Friday, November 26, 2010

November Notions

Kayaking is our business but also our passion. We are feel very blessed to be able to do what we love professionally and to share our joy with others.

November is an interesting month for us in our business. The days are much shorter, and we are starting to see the first of our rain. We enjoy a slow-down in the daily hustle and bustle of the tourism part of business and use this time to review our business plan and plan for the upcoming year. It is also a good time for some professional development and some time away.

With our whitewater river season approaching, we felt it was time for a refresher on swift-water rescue. So we combined a little time away with swift-water rescue training on the Stanislaus River near Knights Ferry. We enjoyed the geology and poking around the historical landmarks from the California's Gold Rush. Not to mention, the fall weather was gorgeous and seeing the salmon laying eggs in the river was very exciting. Still can't believe that we didn't take any pictures.

The swift-water rescue training that we did was taught by Julie Munger of Sierra Rescue. It was a very physical and intense 2 days of training with simulated rescue scenarios. Julie's breadth of knowledge and experience was invaluable as she taught us the skills that we would need as boaters in rescue situations. The number one key though is PREVENTION. Through the class I gained a new appreciation for swimming on the river.
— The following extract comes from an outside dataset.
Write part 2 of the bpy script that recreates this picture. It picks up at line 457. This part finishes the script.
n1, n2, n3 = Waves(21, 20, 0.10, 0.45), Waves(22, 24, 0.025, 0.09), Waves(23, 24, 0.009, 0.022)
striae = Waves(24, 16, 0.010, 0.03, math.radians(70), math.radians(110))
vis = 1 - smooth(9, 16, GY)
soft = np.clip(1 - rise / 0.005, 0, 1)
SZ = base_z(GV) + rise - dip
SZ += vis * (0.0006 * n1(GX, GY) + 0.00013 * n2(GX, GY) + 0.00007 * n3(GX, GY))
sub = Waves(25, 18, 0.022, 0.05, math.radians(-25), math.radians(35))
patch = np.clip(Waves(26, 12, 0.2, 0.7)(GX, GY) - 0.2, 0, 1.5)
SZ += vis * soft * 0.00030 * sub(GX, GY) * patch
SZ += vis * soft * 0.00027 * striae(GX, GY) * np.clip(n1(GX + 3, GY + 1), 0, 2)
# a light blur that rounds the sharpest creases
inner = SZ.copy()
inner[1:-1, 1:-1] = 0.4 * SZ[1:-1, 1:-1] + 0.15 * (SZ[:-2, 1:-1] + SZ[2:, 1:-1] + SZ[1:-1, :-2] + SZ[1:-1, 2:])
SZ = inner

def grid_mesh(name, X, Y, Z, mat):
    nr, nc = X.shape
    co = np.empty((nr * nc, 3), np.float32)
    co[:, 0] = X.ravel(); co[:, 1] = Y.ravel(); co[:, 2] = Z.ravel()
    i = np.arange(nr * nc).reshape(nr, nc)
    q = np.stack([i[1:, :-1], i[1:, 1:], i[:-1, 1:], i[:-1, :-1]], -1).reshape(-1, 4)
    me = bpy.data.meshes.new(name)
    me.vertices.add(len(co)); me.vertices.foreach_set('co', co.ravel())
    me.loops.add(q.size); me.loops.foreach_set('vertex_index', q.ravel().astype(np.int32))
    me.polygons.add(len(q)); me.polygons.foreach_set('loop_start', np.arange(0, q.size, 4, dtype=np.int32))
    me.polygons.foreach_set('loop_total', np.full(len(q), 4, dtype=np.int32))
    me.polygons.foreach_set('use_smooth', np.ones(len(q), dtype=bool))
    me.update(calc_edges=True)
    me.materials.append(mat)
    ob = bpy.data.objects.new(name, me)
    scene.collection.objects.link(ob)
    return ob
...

Prior to the class, I had developed my swimming skills on the river out of necessity for when I swam out of my boat (grrrrr - which was too many times last season). My perspective has changed and I see the value and potential fun of swimming in the river. I do foresee some river board play in our future as well.

Developing our 2011 calendar has been super fun and exciting - of course- we are creating a calendar of funness for ourselves and others. But lots of time in the office on the computer isn't our favorite. Fortunately mushroom season is upon us so we have been motivated to get our tasks done so that we can get out into the forest in search of treasures - boletes, chantrelles, candy caps . . . YUM!!!

Speaking of mushrooms, it was an honor to have our Mushroom Paddles featured in the November Issue of Sunset Magazine. So I guess our foraging in the forest falls into the professional development and training category. It is really awesome to be able to do what you love.

Thanks to all of our friends, family, and customers for sharing the magic with us.


  1. Dang, that's some serious mushrooms there!
    Interestingly enough when I used to live in US and A I never met anybody that would even consider picking mushrooms as a source of food. They always thought I was going to poison myself.
    Compared to Europe, picking mushrooms in USA was so plentiful.
    I am a little suss on that red one at the end of the table.
    Isn't that an Amanita Muscaria?

  2. Gnarly Dog,

    No tasty Amanita muscaria's for us. The Amanita muscaria on the table was part of collection that we picked for demonstration. Mendocino County is a hot spot for choice edible mushrooms. Lots of common, easy to identify edibles and 50,000 acres of state forest makes it a popular place for locals and visitors to hunt as well.

    What are your favorite edibles?

  3. These days mushroom picking is rather non existent where I live, in Queensland Australia: climate is too hot.
    In Europe I would favor Coprinus Comato or the Cantharellus family.
    When in season I would also look for the edible Amanitas (they are excellent crumbed and deep fried).
    Boletus were a given but rather difficult to find.
    I remember seeing wild mushrooms for sale in some USA grocery shops.